WORK TO BE COMPLETED: Reproduce exactly, with no pictures, each line from the opening of the material down through the line containing "SC.camera = cam".
= = = =
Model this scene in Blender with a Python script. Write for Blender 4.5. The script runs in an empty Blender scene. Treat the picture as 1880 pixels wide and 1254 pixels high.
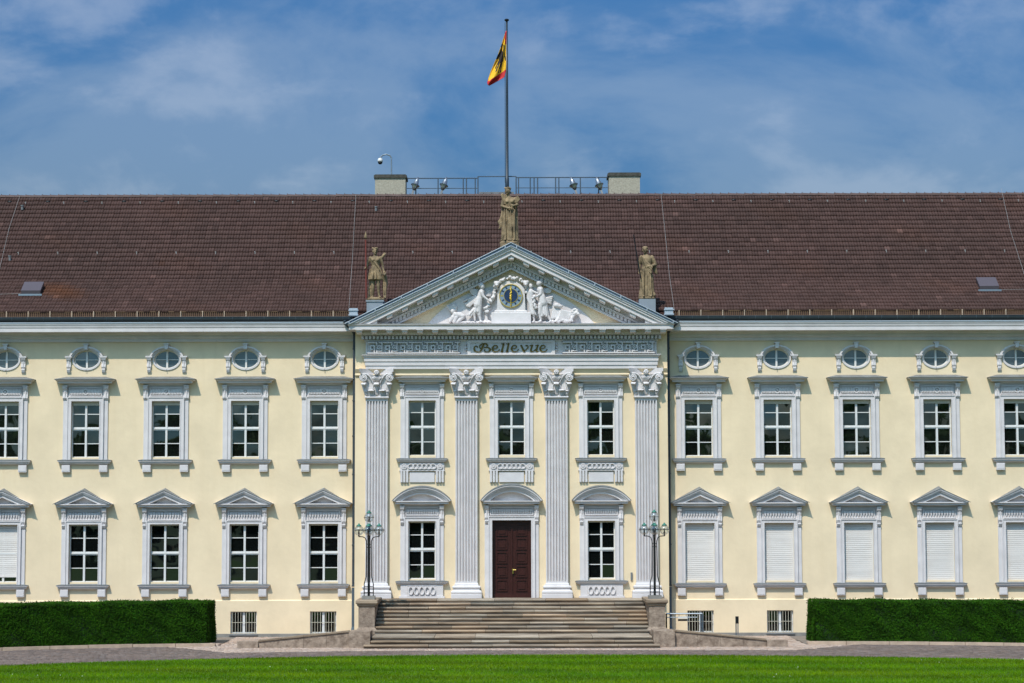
import bpy, math, random
import numpy as np
from mathutils import Vector, Matrix
random.seed(7); RNG = np.random.default_rng(7)
R = math.radians
SC = bpy.context.scene
COL = SC.collection

# ------------------------------------------------------------------ camera
TH, FPX, D, EYE = R(4.73), 3840.0, 80.0, 4.6
cam_d = bpy.data.cameras.new('camera'); cam = bpy.data.objects.new('camera', cam_d); COL.objects.link(cam)
cam_d.sensor_width = 36.0; cam_d.lens = FPX / 1880 * 36.0; cam_d.clip_end = 3000; cam_d.clip_start = 0.5
cam.matrix_world = Matrix.Translation((0.03, -D, EYE)) @ Matrix.Rotation(R(90) + TH, 4, 'X') @ Matrix.Rotation(R(-0.14), 4, 'Z')
SC.camera = cam

# ------------------------------------------------------------------ sky, sun, exposure
SUNV = Vector((0.45, 1.0, -1.58)).normalized()          # direction the light travels
elev = math.asin(-SUNV.z); az = math.atan2(-SUNV.x, -SUNV.y)   # azimuth of the sun, clockwise from +Y
w = bpy.data.worlds.new('World'); SC.world = w; w.use_nodes = True
nt = w.node_tree; nt.nodes.clear()
def nn(t, **k):
    n = nt.nodes.new(t)
    for a, b in k.items(): setattr(n, a, b)
    return n
sky = nn('ShaderNodeTexSky', sky_type='NISHITA', sun_disc=False, sun_elevation=elev, sun_rotation=az, air_density=1.0, dust_density=6.0, ozone_density=2.5)
tc = nn('ShaderNodeTexCoord')
mp = nn('ShaderNodeMapping'); mp.inputs['Scale'].default_value = (1, 1, 1.8); mp.inputs['Location'].default_value = (0.23, 2.41, 1.71)
nt.links.new(tc.outputs['Generated'], mp.inputs['Vector'])
n1 = nn('ShaderNodeTexNoise'); n1.inputs['Scale'].default_value = 6.0; n1.inputs['Detail'].default_value = 9; n1.inputs['Roughness'].default_value = 0.56; n1.inputs['Distortion'].default_value = 0.35
n2 = nn('ShaderNodeTexNoise'); n2.inputs['Scale'].default_value = 12.0; n2.inputs['Detail'].default_value = 10; n2.inputs['Roughness'].default_value = 0.55; n2.inputs['Distortion'].default_value = 0.2
nt.links.new(mp.outputs[0], n1.inputs['Vector']); nt.links.new(mp.outputs[0], n2.inputs['Vector'])
r1 = nn('ShaderNodeMapRange'); r1.inputs[1].default_value = 0.40; r1.inputs[2].default_value = 0.60; r1.inputs[4].default_value = 1.0; r1.interpolation_type = 'SMOOTHSTEP'
r2 = nn('ShaderNodeMapRange'); r2.inputs[1].default_value = 0.47; r2.inputs[2].default_value = 0.66; r2.inputs[4].default_value = 0.5; r2.interpolation_type = 'SMOOTHSTEP'
nt.links.new(n1.outputs['Fac'], r1.inputs[0]); nt.links.new(n2.outputs['Fac'], r2.inputs[0])
hue = nn('ShaderNodeMix', data_type='RGBA', blend_type='MULTIPLY'); hue.inputs[0].default_value = 1.0
nt.links.new(sky.outputs[0], hue.inputs[6]); hue.inputs[7].default_value = (0.205, 0.435, 0.665, 1)
m1 = nn('ShaderNodeMix', data_type='RGBA'); m2 = nn('ShaderNodeMix', data_type='RGBA')
def veil(col, keep):                          # cloud tone: keeps part of the sky's own glow behind it
    a = nn('ShaderNodeVectorMath', operation='MULTIPLY_ADD'); nt.links.new(hue.outputs[2], a.inputs[0]); a.inputs[1].default_value = (keep,)*3; a.inputs[2].default_value = col; return a.outputs[0]
nt.links.new(r1.outputs[0], m1.inputs[0]); nt.links.new(hue.outputs[2], m1.inputs[6]); nt.links.new(veil((0.52, 0.47, 0.30), 1.0), m1.inputs[7])
nt.links.new(r2.outputs[0], m2.inputs[0]); nt.links.new(m1.outputs[2], m2.inputs[6]); nt.links.new(veil((1.45, 1.25, 0.85), 1.05), m2.inputs[7])
bg = nn('ShaderNodeBackground'); bg.inputs['Strength'].default_value = 0.15
wo = nn('ShaderNodeOutputWorld')
nt.links.new(m2.outputs[2], bg.inputs['Color']); nt.links.new(bg.outputs[0], wo.inputs['Surface'])
sd = bpy.data.lights.new('sun', 'SUN'); sun = bpy.data.objects.new('sun', sd); COL.objects.link(sun)
sd.energy = 2.9; sd.angle = R(0.6); sd.color = (1.0, 0.93, 0.84)
sun.rotation_euler = SUNV.to_track_quat('-Z', 'Y').to_euler(); sun.location = (-30, -60, 90)
SC.view_settings.view_transform = 'Standard'; SC.view_settings.look = 'None'
SC.view_settings.exposure = 0.50; SC.view_settings.gamma = 1.0

# ------------------------------------------------------------------ helpers
def zz(py, Y=0.0):                        # height of a level on the vertical plane at depth Y
    return EYE + (D + Y) * math.tan(TH + math.atan((627 - py) / FPX))
class MB:
    def __init__(s): s.v = []; s.f = []
    def add(s, vs, fs):
        o = len(s.v); s.v += [tuple(p) for p in vs]; s.f += [tuple(i + o for i in f) for f in fs]; return s
    def box(s, x0, x1, y0, y1, z0, z1):
        return s.add([(x0,y0,z0),(x1,y0,z0),(x1,y1,z0),(x0,y1,z0),(x0,y0,z1),(x1,y0,z1),(x1,y1,z1),(x0,y1,z1)],
                     [(0,3,2,1),(4,5,6,7),(0,1,5,4),(1,2,6,5),(2,3,7,6),(3,0,4,7)])
    def xz(s, poly, y0, y1):              # polygon in x,z pushed from y0 (front) to y1
        n = len(poly); vs = [(x,y0,z) for x,z in poly] + [(x,y1,z) for x,z in poly]
        a = sum(poly[i][0]*poly[(i+1)%n][1]-poly[(i+1)%n][0]*poly[i][1] for i in range(n))
        fr = tuple(range(n)) if a > 0 else tuple(range(n))[::-1]
        fs = [fr, tuple(i+n for i in fr[::-1])]
        for k in range(n):
            i, j = fr[k], fr[(k+1)%n]; fs.append((i, i+n, j+n, j))
        return s.add(vs, fs)
    def yz(s, poly, x0, x1):              # polygon in y,z pushed along x
        n = len(poly); vs = [(x0,y,z) for y,z in poly] + [(x1,y,z) for y,z in poly]
        a = sum(poly[i][0]*poly[(i+1)%n][1]-poly[(i+1)%n][0]*poly[i][1] for i in range(n))
        fr = tuple(range(n)) if a < 0 else tuple(range(n))[::-1]
        fs = [fr, tuple(i+n for i in fr[::-1])]
        for k in range(n):
            i, j = fr[k], fr[(k+1)%n]; fs.append((i, i+n, j+n, j))
        return s.add(vs, fs)
    def xy(s, poly, z0, z1):
        n = len(poly); a = sum(poly[i][0]*poly[(i+1)%n][1]-poly[(i+1)%n][0]*poly[i][1] for i in range(n))
        if a < 0: poly = poly[::-1]
        vs = [(x,y,z0) for x,y in poly] + [(x,y,z1) for x,y in poly]
        return s.add(vs, [tuple(range(n))[::-1], tuple(range(n,2*n))] + [(k,(k+1)%n,(k+1)%n+n,k+n) for k in range(n)])
    def band(s, outer, inner, y0, y1):    # strip between two polylines in x,z, given thickness
        n = len(outer); P = list(outer) + list(inner)
        vs = [(x,y0,z) for x,z in P] + [(x,y1,z) for x,z in P]; m = 2*n; fs = []
        for k in range(n-1):
            fs += [(k,n+k,n+k+1,k+1), (m+k,m+k+1,m+n+k+1,m+n+k), (k,k+1,m+k+1,m+k), (n+k,m+n+k,m+n+k+1,n+k+1)]
        fs += [(0,m,m+n,n), (n-1,2*n-1,m+2*n-1,m+n-1)]
        return s.add(vs, fs)
    def mould(s, hw, prof, yf, yb, cx=0):  # moulding with mitred returns; prof = (projection, z) from bottom to top
        vs = []; fs = []
        for p, z in prof: vs += [(cx-hw-p,yb,z),(cx-hw-p,yf-p,z),(cx+hw+p,yf-p,z),(cx+hw+p,yb,z)]
        for i in range(len(prof)-1):
            a, b = 4*i, 4*i+4
            for k in range(3): fs.append((a+k,a+k+1,b+k+1,b+k))
        fs.append((0,3,2,1)); e = 4*(len(prof)-1); fs.append((e,e+1,e+2,e+3))
        return s.add(vs, fs)
    def tube(s, path, r, n=8, flat=1.0, side=None, caps=True):   # round or flattened sweep
        P = [Vector(p) for p in path]; m = len(P)
        rr = [r]*m if not hasattr(r, '__len__') else list(r); vs = []; fs = []; u = None
        for i in range(m):
            t = (P[min(i+1,m-1)] - P[max(i-1,0)])
            t = t.normalized() if t.length > 1e-9 else Vector((0,0,1))
            if side is not None: u = Vector(side) - t*Vector(side).dot(t); u.normalize()
            elif u is None:
                u = t.orthogonal().normalized()
            else:
                u = u - t*u.dot(t); u.normalize()
            v = t.cross(u)
            for k in range(n):
                a = 2*math.pi*k/n; vs.append(P[i] + u*(math.cos(a)*rr[i]) + v*(math.sin(a)*rr[i]*flat))
        for i in range(m-1):
            for k in range(n): fs.append((i*n+k, i*n+(k+1)%n, (i+1)*n+(k+1)%n, (i+1)*n+k))
        if caps: fs += [tuple(range(n))[::-1], tuple(range((m-1)*n, m*n))]
        return s.add(vs, fs)
    def cap(s, a, b, r0, r1, n=10):        # tapered limb with rounded ends
        a, b = Vector(a), Vector(b); d = b-a; L = d.length or 1e-6; d = d/L; path = []; rr = []
        for k in range(4): t = k/3*math.pi/2; path.append(a - d*r0*math.cos(t)*0.98); rr.append(max(r0*math.sin(t), r0*0.08))
        for k in range(4): t = k/3*math.pi/2; path.append(b + d*r1*math.sin(t)*0.98); rr.append(max(r1*math.cos(t), r1*0.08))
        return s.tube(path, rr, n)
    def ell(s, c, r, rot=(0,0,0), nu=14, nv=9):
        from mathutils import Euler
        M = Euler(rot).to_matrix(); c = Vector(c); vs = []; fs = []
        for j in range(nv+1):
            b = -math.pi/2 + math.pi*j/nv
            for i in range(nu):
                a = 2*math.pi*i/nu
                vs.append(c + M @ Vector((r[0]*math.cos(a)*max(math.cos(b),1e-3), r[1]*math.sin(a)*max(math.cos(b),1e-3), r[2]*math.sin(b))))
        for j in range(nv):
            for i in range(nu): fs.append((j*nu+i, j*nu+(i+1)%nu, (j+1)*nu+(i+1)%nu, (j+1)*nu+i))
        fs += [tuple(range(nu))[::-1], tuple(range(nv*nu, nv*nu+nu))]
        return s.add(vs, fs)
    def loft(s, rings, folds=0, amp=0.0, tw=0.0, n=48):   # rings (cx,cy,z,rx,ry); folds ripple the surface
        vs = []; fs = []; m = len(rings)
        for j, (cx,cy,z,rx,ry) in enumerate(rings):
            q = 1 - j/(m-1)
            for i in range(n):
                a = 2*math.pi*i/n
                k = 1 + amp*q*(math.cos(folds*a + tw*j) + 0.5*math.cos((folds*1.7)*a//1*0 + (folds+3)*a - tw*0.7*j)) if folds else 1
                vs.append((cx + rx*k*math.cos(a), cy + ry*k*math.sin(a), z))
        for j in range(m-1):
            for i in range(n): fs.append((j*n+i, j*n+(i+1)%n, (j+1)*n+(i+1)%n, (j+1)*n+i))
        fs += [tuple(range(n))[::-1], tuple(range((m-1)*n, m*n))]
        return s.add(vs, fs)
    def lathe(s, prof, c=(0,0,0), n=16):    # prof (r,z)
        vs = []; fs = []; m = len(prof)
        for r, z in prof:
            for i in range(n): a = 2*math.pi*i/n; vs.append((c[0]+max(r,1e-4)*math.cos(a), c[1]+max(r,1e-4)*math.sin(a), c[2]+z))
        for j in range(m-1):
            for i in range(n): fs.append((j*n+i, j*n+(i+1)%n, (j+1)*n+(i+1)%n, (j+1)*n+i))
        fs += [tuple(range(n))[::-1], tuple(range((m-1)*n, m*n))]
        return s.add(vs, fs)
    def disc_y(s, c, r, y0, y1, n=32, r2=None):   # disc or ring facing the front
        pts = [(c[0]+r*math.cos(2*math.pi*k/n), c[1]+r*math.sin(2*math.pi*k/n)) for k in range(n+1)]
        if r2 is None: return s.xz(pts[:-1], y0, y1)
        inn = [(c[0]+r2*math.cos(2*math.pi*k/n), c[1]+r2*math.sin(2*math.pi*k/n)) for k in range(n+1)]
        return s.band(pts[::-1], inn[::-1], y0, y1)
    def mesh(s, name, mat, smooth=False):
        me = bpy.data.meshes.new(name); me.from_pydata(s.v, [], s.f); me.update()
        if mat: me.materials.append(mat)
        if smooth: me.polygons.foreach_set('use_smooth', [True]*len(me.polygons))
        return me
    def build(s, name, mat, parent=None, loc=(0,0,0), smooth=False):
        return obj(name, s.mesh(name, mat, smooth), parent, loc)
def obj(name, me, parent=None, loc=(0,0,0)):
    o = bpy.data.objects.new(name, me); COL.objects.link(o); o.location = loc
    if parent is not None: o.parent = parent
    return o
def tag(o, label, cat, group=None):
    o['label'] = label; o['category'] = cat
    if group: o['group'] = group
    return o
def empty(name, loc=(0,0,0), label=None, cat=None, group=None):
    o = obj(name, None, None, loc)
    if label: tag(o, label, cat, group)
    return o
def copy_tree(o, parent=None, loc=None):
    c = o.copy(); COL.objects.link(c); c.parent = parent
    if loc is not None: c.location = loc
    for ch in list(o.children): copy_tree(ch, c)
    return c
def structure(o): o['kind'] = 'structure'; return o
def stuff(o): o['kind'] = 'stuff'; return o
def remeshed(mb, name, mat, parent, loc, voxel, smooth=2):
    """one continuous skin grown round the overlapping limbs and folds"""
    t = mb.build('tmp', None); md = t.modifiers.new('r', 'REMESH'); md.mode = 'VOXEL'; md.voxel_size = voxel
    if smooth: s2 = t.modifiers.new('s', 'SMOOTH'); s2.iterations = smooth; s2.factor = 0.5
    dg = bpy.context.evaluated_depsgraph_get(); me = bpy.data.meshes.new_from_object(t.evaluated_get(dg))
    bpy.data.objects.remove(t); me.name = name; me.materials.clear(); me.materials.append(mat)
    me.polygons.foreach_set('use_smooth', [True]*len(me.polygons))
    return obj(name, me, parent, loc)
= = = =
THE OUTPUT:
Model this scene in Blender with a Python script. Write for Blender 4.5. The script runs in an empty Blender scene. Treat the picture as 1880 pixels wide and 1254 pixels high.
import bpy, math, random
import numpy as np
from mathutils import Vector, Matrix
random.seed(7); RNG = np.random.default_rng(7)
R = math.radians
SC = bpy.context.scene
COL = SC.collection

# ------------------------------------------------------------------ camera
TH, FPX, D, EYE = R(4.73), 3840.0, 80.0, 4.6
cam_d = bpy.data.cameras.new('camera'); cam = bpy.data.objects.new('camera', cam_d); COL.objects.link(cam)
cam_d.sensor_width = 36.0; cam_d.lens = FPX / 1880 * 36.0; cam_d.clip_end = 3000; cam_d.clip_start = 0.5
cam.matrix_world = Matrix.Translation((0.03, -D, EYE)) @ Matrix.Rotation(R(90) + TH, 4, 'X') @ Matrix.Rotation(R(-0.14), 4, 'Z')
SC.camera = cam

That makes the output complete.